LOMBOKita – Persereoan Terbatas Garam (Persero) memproyeksikan Provinsi Nusa Tenggara Timur dan Nusa Tenggara Barat sebagai lokasi produksi garam nasional karena memiliki syarat yang dibutuhkan.

Sekretaris Perusahaan PT Garam Hartono di Medan, Minggu, mengatakan, tidak semua pantai dapat menjadi lokasi produksi garam karena memenuhi kriteria yang cukup banyak.

Pantai tersebut harus memiliki kecepatan angin minimal 2-3 meter per detik, curah hujan maksimal 1.200 mm per tahun, serta kelembaban lokasinya maksimal 70 persen. Kemudian, temperatur kawasan pantai terserbut minimal 31 derajat celsius, kondisi tanahnya harus landai dengan kemiringan minimal tiga persen, dan tidak menyerap air.

“Jadi, air laut yang diletakkan di tempat itu tidak habis,” katanya.

Syarat lain, kata Hartono, sumber air laut di pantai itu minimal 2 derajat boume, yang berarti satu liter air laut harus mengandung garam minimal 20 gram.

Minimal musim kemaraunya juga minimal 4,5-5 bulan per tahun. “Makanya di Jawa itu sudah tidak bisa lagi, sudah maksimal, lahannya sudah digunakan,” katanya.

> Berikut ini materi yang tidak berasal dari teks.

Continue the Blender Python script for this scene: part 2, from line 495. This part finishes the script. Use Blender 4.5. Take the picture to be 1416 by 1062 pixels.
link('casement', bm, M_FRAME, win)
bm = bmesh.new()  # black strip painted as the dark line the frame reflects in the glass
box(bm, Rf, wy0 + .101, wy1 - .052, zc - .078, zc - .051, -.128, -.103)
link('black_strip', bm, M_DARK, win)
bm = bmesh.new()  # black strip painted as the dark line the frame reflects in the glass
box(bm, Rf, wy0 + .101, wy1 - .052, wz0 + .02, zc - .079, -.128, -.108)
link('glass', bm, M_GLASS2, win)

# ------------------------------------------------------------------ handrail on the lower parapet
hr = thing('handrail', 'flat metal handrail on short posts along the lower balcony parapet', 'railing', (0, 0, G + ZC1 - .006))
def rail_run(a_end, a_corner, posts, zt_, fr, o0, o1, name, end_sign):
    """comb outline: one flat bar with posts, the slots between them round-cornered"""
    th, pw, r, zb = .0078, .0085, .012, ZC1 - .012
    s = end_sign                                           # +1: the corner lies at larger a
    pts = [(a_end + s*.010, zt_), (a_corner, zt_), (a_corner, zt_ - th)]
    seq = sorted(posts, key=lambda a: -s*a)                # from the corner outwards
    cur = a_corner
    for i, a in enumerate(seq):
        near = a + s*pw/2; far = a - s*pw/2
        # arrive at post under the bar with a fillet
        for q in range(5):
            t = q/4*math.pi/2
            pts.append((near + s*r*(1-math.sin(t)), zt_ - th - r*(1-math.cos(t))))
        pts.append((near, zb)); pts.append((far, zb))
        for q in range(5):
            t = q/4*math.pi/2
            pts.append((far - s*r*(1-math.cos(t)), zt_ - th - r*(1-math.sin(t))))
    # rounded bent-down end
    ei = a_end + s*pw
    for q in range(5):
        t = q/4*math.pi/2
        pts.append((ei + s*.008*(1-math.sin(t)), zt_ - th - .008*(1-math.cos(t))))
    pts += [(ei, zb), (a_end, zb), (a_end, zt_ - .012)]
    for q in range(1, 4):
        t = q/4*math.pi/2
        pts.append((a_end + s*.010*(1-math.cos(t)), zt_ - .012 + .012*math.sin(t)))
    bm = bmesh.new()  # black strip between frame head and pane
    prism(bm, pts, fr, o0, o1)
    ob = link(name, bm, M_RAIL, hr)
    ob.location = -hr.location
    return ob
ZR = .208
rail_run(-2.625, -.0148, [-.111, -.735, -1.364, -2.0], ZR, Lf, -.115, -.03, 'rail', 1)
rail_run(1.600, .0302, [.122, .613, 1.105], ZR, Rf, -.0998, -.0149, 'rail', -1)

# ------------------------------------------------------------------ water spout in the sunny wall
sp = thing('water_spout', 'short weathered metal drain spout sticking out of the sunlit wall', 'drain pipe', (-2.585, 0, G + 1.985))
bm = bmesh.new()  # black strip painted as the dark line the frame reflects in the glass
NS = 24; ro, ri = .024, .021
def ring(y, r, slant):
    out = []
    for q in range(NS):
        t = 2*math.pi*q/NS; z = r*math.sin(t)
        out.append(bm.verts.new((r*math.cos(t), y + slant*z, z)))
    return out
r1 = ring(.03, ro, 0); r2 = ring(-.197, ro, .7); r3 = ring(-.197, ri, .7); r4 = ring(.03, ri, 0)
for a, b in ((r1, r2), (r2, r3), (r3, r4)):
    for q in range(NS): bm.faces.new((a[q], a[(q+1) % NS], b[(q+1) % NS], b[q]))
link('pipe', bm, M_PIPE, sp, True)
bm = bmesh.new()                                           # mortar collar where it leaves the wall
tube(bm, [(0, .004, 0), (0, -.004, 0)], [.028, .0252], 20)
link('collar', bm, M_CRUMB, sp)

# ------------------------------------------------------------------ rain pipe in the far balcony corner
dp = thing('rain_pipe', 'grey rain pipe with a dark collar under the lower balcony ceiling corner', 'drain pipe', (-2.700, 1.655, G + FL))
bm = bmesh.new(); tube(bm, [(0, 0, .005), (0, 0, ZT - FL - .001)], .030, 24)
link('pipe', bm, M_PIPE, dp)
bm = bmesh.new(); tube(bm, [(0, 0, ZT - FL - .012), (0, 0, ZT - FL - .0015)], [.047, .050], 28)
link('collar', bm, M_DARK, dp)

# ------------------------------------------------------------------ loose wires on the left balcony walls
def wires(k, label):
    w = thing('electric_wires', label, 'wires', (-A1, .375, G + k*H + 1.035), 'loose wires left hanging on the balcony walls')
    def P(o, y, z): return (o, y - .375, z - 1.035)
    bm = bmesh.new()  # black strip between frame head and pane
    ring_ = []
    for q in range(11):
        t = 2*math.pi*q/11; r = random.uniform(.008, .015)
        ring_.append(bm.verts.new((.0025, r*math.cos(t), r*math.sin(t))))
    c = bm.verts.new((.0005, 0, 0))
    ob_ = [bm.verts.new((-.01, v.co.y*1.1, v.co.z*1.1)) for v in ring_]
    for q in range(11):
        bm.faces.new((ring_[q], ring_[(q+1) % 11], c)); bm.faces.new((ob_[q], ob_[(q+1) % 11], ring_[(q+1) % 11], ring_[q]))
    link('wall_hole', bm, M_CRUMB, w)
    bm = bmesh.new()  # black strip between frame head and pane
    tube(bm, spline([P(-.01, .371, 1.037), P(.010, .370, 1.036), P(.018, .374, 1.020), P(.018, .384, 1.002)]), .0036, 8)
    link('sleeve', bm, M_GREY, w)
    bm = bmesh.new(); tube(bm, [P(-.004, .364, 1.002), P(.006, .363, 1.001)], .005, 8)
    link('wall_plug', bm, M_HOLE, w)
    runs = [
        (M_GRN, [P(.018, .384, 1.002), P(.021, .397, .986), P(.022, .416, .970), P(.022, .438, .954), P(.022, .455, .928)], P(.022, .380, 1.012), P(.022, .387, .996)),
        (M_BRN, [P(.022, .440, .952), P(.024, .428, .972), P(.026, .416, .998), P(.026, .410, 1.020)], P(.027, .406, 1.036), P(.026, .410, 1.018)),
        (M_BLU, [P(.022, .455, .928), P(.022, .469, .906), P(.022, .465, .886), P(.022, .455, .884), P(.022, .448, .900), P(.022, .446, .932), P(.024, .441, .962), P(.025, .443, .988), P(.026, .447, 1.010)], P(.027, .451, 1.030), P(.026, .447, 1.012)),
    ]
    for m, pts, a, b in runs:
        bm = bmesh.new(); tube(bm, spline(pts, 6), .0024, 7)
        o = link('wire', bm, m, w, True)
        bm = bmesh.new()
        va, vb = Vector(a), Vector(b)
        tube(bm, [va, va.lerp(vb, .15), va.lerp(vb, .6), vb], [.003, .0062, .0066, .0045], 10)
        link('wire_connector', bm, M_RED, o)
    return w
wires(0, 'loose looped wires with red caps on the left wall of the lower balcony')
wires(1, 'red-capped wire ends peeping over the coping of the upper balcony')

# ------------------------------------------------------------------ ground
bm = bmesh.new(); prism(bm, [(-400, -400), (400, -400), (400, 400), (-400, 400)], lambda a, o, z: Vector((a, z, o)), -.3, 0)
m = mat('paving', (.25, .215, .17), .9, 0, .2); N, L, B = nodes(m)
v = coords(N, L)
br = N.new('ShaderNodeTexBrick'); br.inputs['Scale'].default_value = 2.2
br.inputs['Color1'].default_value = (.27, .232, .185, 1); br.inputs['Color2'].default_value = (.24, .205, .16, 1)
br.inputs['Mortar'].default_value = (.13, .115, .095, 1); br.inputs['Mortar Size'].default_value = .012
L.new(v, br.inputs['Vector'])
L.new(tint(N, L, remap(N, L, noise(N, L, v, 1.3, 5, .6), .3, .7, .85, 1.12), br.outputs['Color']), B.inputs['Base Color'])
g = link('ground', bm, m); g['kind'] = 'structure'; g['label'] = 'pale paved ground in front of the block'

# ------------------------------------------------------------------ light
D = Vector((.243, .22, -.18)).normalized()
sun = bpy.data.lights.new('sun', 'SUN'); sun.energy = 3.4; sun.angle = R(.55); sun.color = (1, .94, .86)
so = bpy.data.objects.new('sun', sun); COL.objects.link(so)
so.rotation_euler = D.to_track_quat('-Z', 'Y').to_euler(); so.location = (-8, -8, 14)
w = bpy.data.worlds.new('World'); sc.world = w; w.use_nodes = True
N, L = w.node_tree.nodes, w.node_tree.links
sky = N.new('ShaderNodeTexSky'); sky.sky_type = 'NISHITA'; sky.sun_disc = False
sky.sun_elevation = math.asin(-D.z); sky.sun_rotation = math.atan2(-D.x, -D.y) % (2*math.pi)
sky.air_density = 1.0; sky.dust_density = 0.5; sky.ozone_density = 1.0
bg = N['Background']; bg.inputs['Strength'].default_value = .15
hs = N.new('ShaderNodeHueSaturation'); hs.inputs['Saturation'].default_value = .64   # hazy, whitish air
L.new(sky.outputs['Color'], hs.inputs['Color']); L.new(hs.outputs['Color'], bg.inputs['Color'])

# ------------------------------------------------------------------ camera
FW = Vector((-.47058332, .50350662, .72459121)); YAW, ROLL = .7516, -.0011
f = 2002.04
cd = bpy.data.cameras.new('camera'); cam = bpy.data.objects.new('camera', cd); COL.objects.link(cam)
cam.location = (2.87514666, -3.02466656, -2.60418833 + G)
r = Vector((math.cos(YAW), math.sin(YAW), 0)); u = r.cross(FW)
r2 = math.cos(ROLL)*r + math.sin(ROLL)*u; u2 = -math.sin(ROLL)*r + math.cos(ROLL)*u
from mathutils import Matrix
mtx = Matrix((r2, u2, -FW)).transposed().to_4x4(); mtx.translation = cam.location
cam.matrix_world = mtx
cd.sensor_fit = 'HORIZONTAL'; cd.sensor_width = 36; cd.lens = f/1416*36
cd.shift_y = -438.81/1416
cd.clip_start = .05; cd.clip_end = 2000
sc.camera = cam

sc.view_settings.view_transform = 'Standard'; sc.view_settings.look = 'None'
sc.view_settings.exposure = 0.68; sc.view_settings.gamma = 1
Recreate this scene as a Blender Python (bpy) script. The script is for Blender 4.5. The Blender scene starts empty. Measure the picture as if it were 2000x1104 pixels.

Karena itu, PT Garam mulai mengarah ke Indonesia bagjan timut, terutama di Nusa Tenggara Timur (NTT) dan Nusa Tenggara Barat (NTB).

Pihaknya sudah melakukan proyek percontohan (pilot project) di Desa Pipolo, Kecamatan Sulamo, Kabupaten Kupang, NTT di areal seluas 400 ha.

Secara koordinat dan dilihat dari garis lintang, kawasan yang menjadi proyek percontohan itu mendekati Australia dengan musim kemaraunya berkisar 7-8 bulan.

Dengan kondisi itu, proyek percontohan tersebut dalam memiliki produktivitas yang tinggi. “Di Jawa, produktivitasnya 80-90 ton per ha, disana bisa 100-120 ton per ha,” ujar Hartono.

Ia menambahkan, PT Garam berupaya untuk mengembang lagi produksi garam tersebut di kawasan Teluk Kupang dengan lahan sekitar 5.000 ha di lahan hak guna usaha (HGU) yang masih dalam masa tenggang.

Pihaknya mendapatkan informasi jika ada lahan seluas 3.720 ha milik PT Panggung Semesta dengan HGU selama 35 tahun yang belum diusahakan sama sekali sejak tahun 1992.

Pihaknya sedang melakukan pendekatan kepada pemerintah supaya lahan yang tidak kunjung diusahakan iti dinyatakan sebagai tanah terlantar sehingga dapat dikuasai negara kembali.

“PT Garam mau mengelola itu. Kalau ada saja lahan 4.000 dengan produksi 100 ton, berarti akan ada produksi 400 ribu ton garam,” katanya.

Potensi lain yang dapat dijadikan lokasi produksi garam berada di balik Teluk Kupang dengan lahan seuas 30 ribu ha sehingga bisa mewujudkan rencana PT Garam untuk ingin mencetak 10 ribu ha lahan produksi garam hingga tahun 2020.

“Di Kupang ada 4.000 ha, Sumba Tengah dan Sumba Timur 4.000 ha, Pulau Rote 2.000 ha, berarti sudah ada 10.000 ha. Kalau minimal saja 1 ha memproduksi 100 ton, berarti ada satu juta ton garam yang kita dapatkan di NTT, belum lagi di NTB, itu bisa meminimalisasi impor,” katanya.

Rencana dan program tersebut telah sampai ke Wapres Jusuf Kalla yang memerintahkan Menko Kemaritiman Luhut Panjaitan sebagai koordinator dalam menjalankan rencana itu.

“Besok Senin (28/8), kita akan melakukan rapat terbatas untuk membahas ini,” kata Hartono.